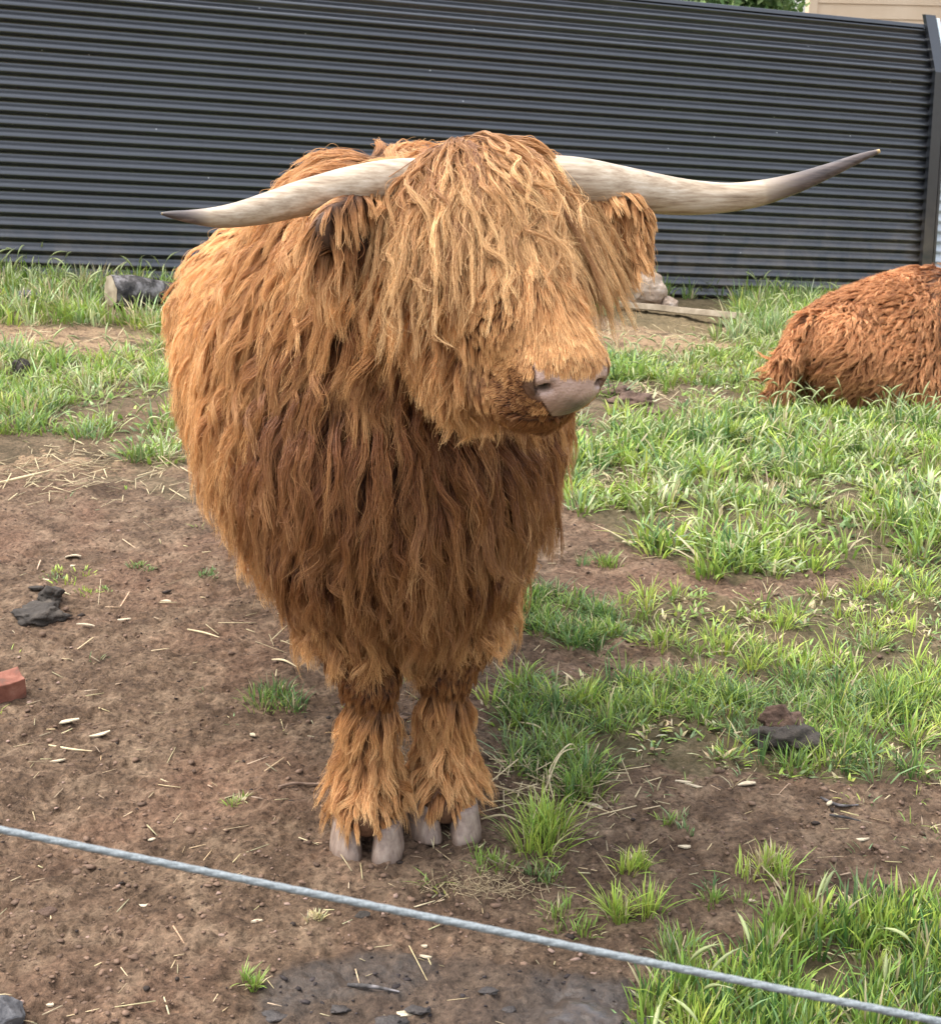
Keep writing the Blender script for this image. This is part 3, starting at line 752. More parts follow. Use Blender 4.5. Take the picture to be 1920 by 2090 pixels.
def fl_thin(p, n):
    q = fl_par(p, n); N = len(p); q['clump'] = np.full(N, .97); q['tint'] = rh.uniform(.42, .78, N); q['amp'] = rh.uniform(.003, .018, N); q['puff'] = rh.uniform(.018, .036, N); q['L'] = q['L'] * rh.uniform(.8, 1.12, N); q['mess'] = np.full(N, 1.5)
    return q
g2 = fl_roots(130, .97); c2 = g2[rh.integers(0, len(g2), 4600)] + rh.normal(0, .0035, (4600, 3))
C2_, T2_ = groom(BULL, g2, c2, fl_thin, 22, rh, comb_fn=fl_comb)
C1 = np.concatenate([C1, C2_]); T1 = np.concatenate([T1, T2_])
curves_obj('forelock', C1, hair_radius(len(C1), 22, 0.00060, rh), T1, FORE, bull, BO)['label'] = 'long pale wavy forelock hanging over the eyes'
#@@HAIREND
# horns
def horn_material():
    t = NT('horn'); c = t.coord('Generated'); a = t.attr('horn_mix'); c2 = t.coord()
    m = t.add('Mapping'); m.inputs['Scale'].default_value = (2.5, 30, 60); t.link(c2, m.inputs['Vector'])
    st = t.add('TexNoise'); st.inputs['Scale'].default_value = 2.2; st.inputs['Detail'].default_value = 8; st.inputs['Roughness'].default_value = 0.65; t.link(m.outputs[0], st.inputs['Vector'])
    col = t.ramp(st.outputs['Fac'], [(0.30, (0.20, 0.135, 0.080)), (0.46, (0.37, 0.275, 0.18)), (0.60, (0.50, 0.40, 0.285)), (0.75, (0.62, 0.53, 0.41))])
    tipc = t.ramp(st.outputs['Fac'], [(0.3, (0.035, 0.027, 0.024)), (0.6, (0.12, 0.088, 0.074)), (0.75, (0.30, 0.22, 0.18))])
    sep = t.add('SeparateColor'); t.link(a.outputs['Color'], sep.inputs[0])
    wob = t.math('ADD', sep.outputs[0], t.math('MULTIPLY', t.math('SUBTRACT', st.outputs['Fac'], 0.5), 0.5))
    f = t.ramp(wob, [(0.28, (0, 0, 0)), (0.60, (1, 1, 1))])
    base = t.mix(f, col, tipc); base = t.mix(sep.outputs[1], base, (0.62, 0.42, 0.16)); t.link(base, t.b.inputs['Base Color'])
    t.b.inputs['Roughness'].default_value = 0.42; t.b.inputs['Specular IOR Level'].default_value = 0.4
    t.bump(t.math('ADD', st.outputs['Fac'], t.math('MULTIPLY', t.noise(40, 6, 0.6, vec=c2), 0.5)), 0.35, 0.002)
    return t.m
HORN = horn_material()
def tube(pts, rad, nseg=28, sub=8, ridges=0.0, squash=1.0):
    pts = np.array(pts, float); rad = np.array(rad, float); n = len(pts)
    def cr(a, t):
        i = min(int(t), n - 2); u = t - i; p0, p1, p2, p3 = a[max(i - 1, 0)], a[i], a[i + 1], a[min(i + 2, n - 1)]
        return 0.5 * ((2 * p1) + (-p0 + p2) * u + (2 * p0 - 5 * p1 + 4 * p2 - p3) * u * u + (-p0 + 3 * p1 - 3 * p2 + p3) * u ** 3)
    ts = np.linspace(0, n - 1 - 1e-6, (n - 1) * sub + 1)
    c = np.array([cr(pts, t) for t in ts]); r = np.array([cr(rad, t) for t in ts])
    tan = norm(np.gradient(c, axis=0)); ref = A(0, 0, 1)
    V = []
    for k in range(len(c)):
        s = norm(np.cross(tan[k], ref)); u = np.cross(s, tan[k])
        for j in range(nseg):
            an = 2 * math.pi * j / nseg
            rr = max(r[k], 0.0006) * (1 + ridges * (n3(np.array([j * .9, ts[k] * 1.3, 3.0]), 1.0, 4) - .5))
            V.append(c[k] + (s * math.cos(an) * squash + u * math.sin(an)) * rr)
    m = len(c); F4 = [(k * nseg + j, k * nseg + (j + 1) % nseg, (k + 1) * nseg + (j + 1) % nseg, (k + 1) * nseg + j) for k in range(m - 1) for j in range(nseg)]
    return np.array(V), np.array(F4), ts / (n - 1), m
def horn(pix, tipd, tip_start):
    pts = [P(x, y, Y) for x, y, d, Y in pix]; rad = [d / 2 / F_PX * float((p - CAM) @ FW) for (x, y, d, Y), p in zip(pix, pts)]
    V, F4, ts, m = tube(pts, rad, 28, 8, 0.05)
    tt = np.repeat(ts, 28); u = np.clip((tt - tip_start) / (1 - tip_start), 0, 1)
    c = np.stack([np.where(tt > tip_start, 0.33 + 0.62 * u ** .7, .05 + tt * 0.30) + .10 * np.tile(np.clip(-np.sin(2 * np.pi * np.arange(28) / 28), 0, 1), m), sstep(0.975, 1.0, tt) * tipd, tt * 0, tt * 0 + 1], -1)
    ns = 28; V = np.vstack([V, V[-ns:].mean(0)]); c = np.vstack([c, c[-1]])
    o = fast_mesh('horn', V - BO, F4, HORN, True, {'horn_mix': c}, bull)
    return o
h1 = horn([(930, 372, 78, 2.66), (850, 370, 92, 2.63), (780, 373, 92, 2.60), (690, 388, 83, 2.56), (600, 410, 70, 2.52), (520, 431, 58, 2.48), (450, 443, 44, 2.45), (390, 442, 27, 2.43), (350, 438, 15, 2.42), (330, 436, 5, 2.415)], 0.6, .72)
h1['label'] = 'shorter horn reaching forward, dark near its tip'
h2 = horn([(1060, 366, 78, 2.66), (1130, 366, 96, 2.66), (1200, 375, 100, 2.67), (1290, 388, 86, 2.69), (1380, 401, 74, 2.71), (1460, 404, 63, 2.72), (1540, 396, 53, 2.73), (1620, 375, 42, 2.74), (1690, 349, 30, 2.75), (1750, 324, 19, 2.76), (1794, 308, 8, 2.765)], 1.0, .62)
h2['label'] = 'longer horn rising to a yellow tip'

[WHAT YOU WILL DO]
The pictures should not be reproduced; quote all of the other material exactly.

[ANSWER]
Keep writing the Blender script for this image. This is part 3, starting at line 752. More parts follow. Use Blender 4.5. Take the picture to be 1920 by 2090 pixels.
def fl_thin(p, n):
    q = fl_par(p, n); N = len(p); q['clump'] = np.full(N, .97); q['tint'] = rh.uniform(.42, .78, N); q['amp'] = rh.uniform(.003, .018, N); q['puff'] = rh.uniform(.018, .036, N); q['L'] = q['L'] * rh.uniform(.8, 1.12, N); q['mess'] = np.full(N, 1.5)
    return q
g2 = fl_roots(130, .97); c2 = g2[rh.integers(0, len(g2), 4600)] + rh.normal(0, .0035, (4600, 3))
C2_, T2_ = groom(BULL, g2, c2, fl_thin, 22, rh, comb_fn=fl_comb)
C1 = np.concatenate([C1, C2_]); T1 = np.concatenate([T1, T2_])
curves_obj('forelock', C1, hair_radius(len(C1), 22, 0.00060, rh), T1, FORE, bull, BO)['label'] = 'long pale wavy forelock hanging over the eyes'
#@@HAIREND
# horns
def horn_material():
    t = NT('horn'); c = t.coord('Generated'); a = t.attr('horn_mix'); c2 = t.coord()
    m = t.add('Mapping'); m.inputs['Scale'].default_value = (2.5, 30, 60); t.link(c2, m.inputs['Vector'])
    st = t.add('TexNoise'); st.inputs['Scale'].default_value = 2.2; st.inputs['Detail'].default_value = 8; st.inputs['Roughness'].default_value = 0.65; t.link(m.outputs[0], st.inputs['Vector'])
    col = t.ramp(st.outputs['Fac'], [(0.30, (0.20, 0.135, 0.080)), (0.46, (0.37, 0.275, 0.18)), (0.60, (0.50, 0.40, 0.285)), (0.75, (0.62, 0.53, 0.41))])
    tipc = t.ramp(st.outputs['Fac'], [(0.3, (0.035, 0.027, 0.024)), (0.6, (0.12, 0.088, 0.074)), (0.75, (0.30, 0.22, 0.18))])
    sep = t.add('SeparateColor'); t.link(a.outputs['Color'], sep.inputs[0])
    wob = t.math('ADD', sep.outputs[0], t.math('MULTIPLY', t.math('SUBTRACT', st.outputs['Fac'], 0.5), 0.5))
    f = t.ramp(wob, [(0.28, (0, 0, 0)), (0.60, (1, 1, 1))])
    base = t.mix(f, col, tipc); base = t.mix(sep.outputs[1], base, (0.62, 0.42, 0.16)); t.link(base, t.b.inputs['Base Color'])
    t.b.inputs['Roughness'].default_value = 0.42; t.b.inputs['Specular IOR Level'].default_value = 0.4
    t.bump(t.math('ADD', st.outputs['Fac'], t.math('MULTIPLY', t.noise(40, 6, 0.6, vec=c2), 0.5)), 0.35, 0.002)
    return t.m
HORN = horn_material()
def tube(pts, rad, nseg=28, sub=8, ridges=0.0, squash=1.0):
    pts = np.array(pts, float); rad = np.array(rad, float); n = len(pts)
    def cr(a, t):
        i = min(int(t), n - 2); u = t - i; p0, p1, p2, p3 = a[max(i - 1, 0)], a[i], a[i + 1], a[min(i + 2, n - 1)]
        return 0.5 * ((2 * p1) + (-p0 + p2) * u + (2 * p0 - 5 * p1 + 4 * p2 - p3) * u * u + (-p0 + 3 * p1 - 3 * p2 + p3) * u ** 3)
    ts = np.linspace(0, n - 1 - 1e-6, (n - 1) * sub + 1)
    c = np.array([cr(pts, t) for t in ts]); r = np.array([cr(rad, t) for t in ts])
    tan = norm(np.gradient(c, axis=0)); ref = A(0, 0, 1)
    V = []
    for k in range(len(c)):
        s = norm(np.cross(tan[k], ref)); u = np.cross(s, tan[k])
        for j in range(nseg):
            an = 2 * math.pi * j / nseg
            rr = max(r[k], 0.0006) * (1 + ridges * (n3(np.array([j * .9, ts[k] * 1.3, 3.0]), 1.0, 4) - .5))
            V.append(c[k] + (s * math.cos(an) * squash + u * math.sin(an)) * rr)
    m = len(c); F4 = [(k * nseg + j, k * nseg + (j + 1) % nseg, (k + 1) * nseg + (j + 1) % nseg, (k + 1) * nseg + j) for k in range(m - 1) for j in range(nseg)]
    return np.array(V), np.array(F4), ts / (n - 1), m
def horn(pix, tipd, tip_start):
    pts = [P(x, y, Y) for x, y, d, Y in pix]; rad = [d / 2 / F_PX * float((p - CAM) @ FW) for (x, y, d, Y), p in zip(pix, pts)]
    V, F4, ts, m = tube(pts, rad, 28, 8, 0.05)
    tt = np.repeat(ts, 28); u = np.clip((tt - tip_start) / (1 - tip_start), 0, 1)
    c = np.stack([np.where(tt > tip_start, 0.33 + 0.62 * u ** .7, .05 + tt * 0.30) + .10 * np.tile(np.clip(-np.sin(2 * np.pi * np.arange(28) / 28), 0, 1), m), sstep(0.975, 1.0, tt) * tipd, tt * 0, tt * 0 + 1], -1)
    ns = 28; V = np.vstack([V, V[-ns:].mean(0)]); c = np.vstack([c, c[-1]])
    o = fast_mesh('horn', V - BO, F4, HORN, True, {'horn_mix': c}, bull)
    return o
h1 = horn([(930, 372, 78, 2.66), (850, 370, 92, 2.63), (780, 373, 92, 2.60), (690, 388, 83, 2.56), (600, 410, 70, 2.52), (520, 431, 58, 2.48), (450, 443, 44, 2.45), (390, 442, 27, 2.43), (350, 438, 15, 2.42), (330, 436, 5, 2.415)], 0.6, .72)
h1['label'] = 'shorter horn reaching forward, dark near its tip'
h2 = horn([(1060, 366, 78, 2.66), (1130, 366, 96, 2.66), (1200, 375, 100, 2.67), (1290, 388, 86, 2.69), (1380, 401, 74, 2.71), (1460, 404, 63, 2.72), (1540, 396, 53, 2.73), (1620, 375, 42, 2.74), (1690, 349, 30, 2.75), (1750, 324, 19, 2.76), (1794, 308, 8, 2.765)], 1.0, .62)
h2['label'] = 'longer horn rising to a yellow tip'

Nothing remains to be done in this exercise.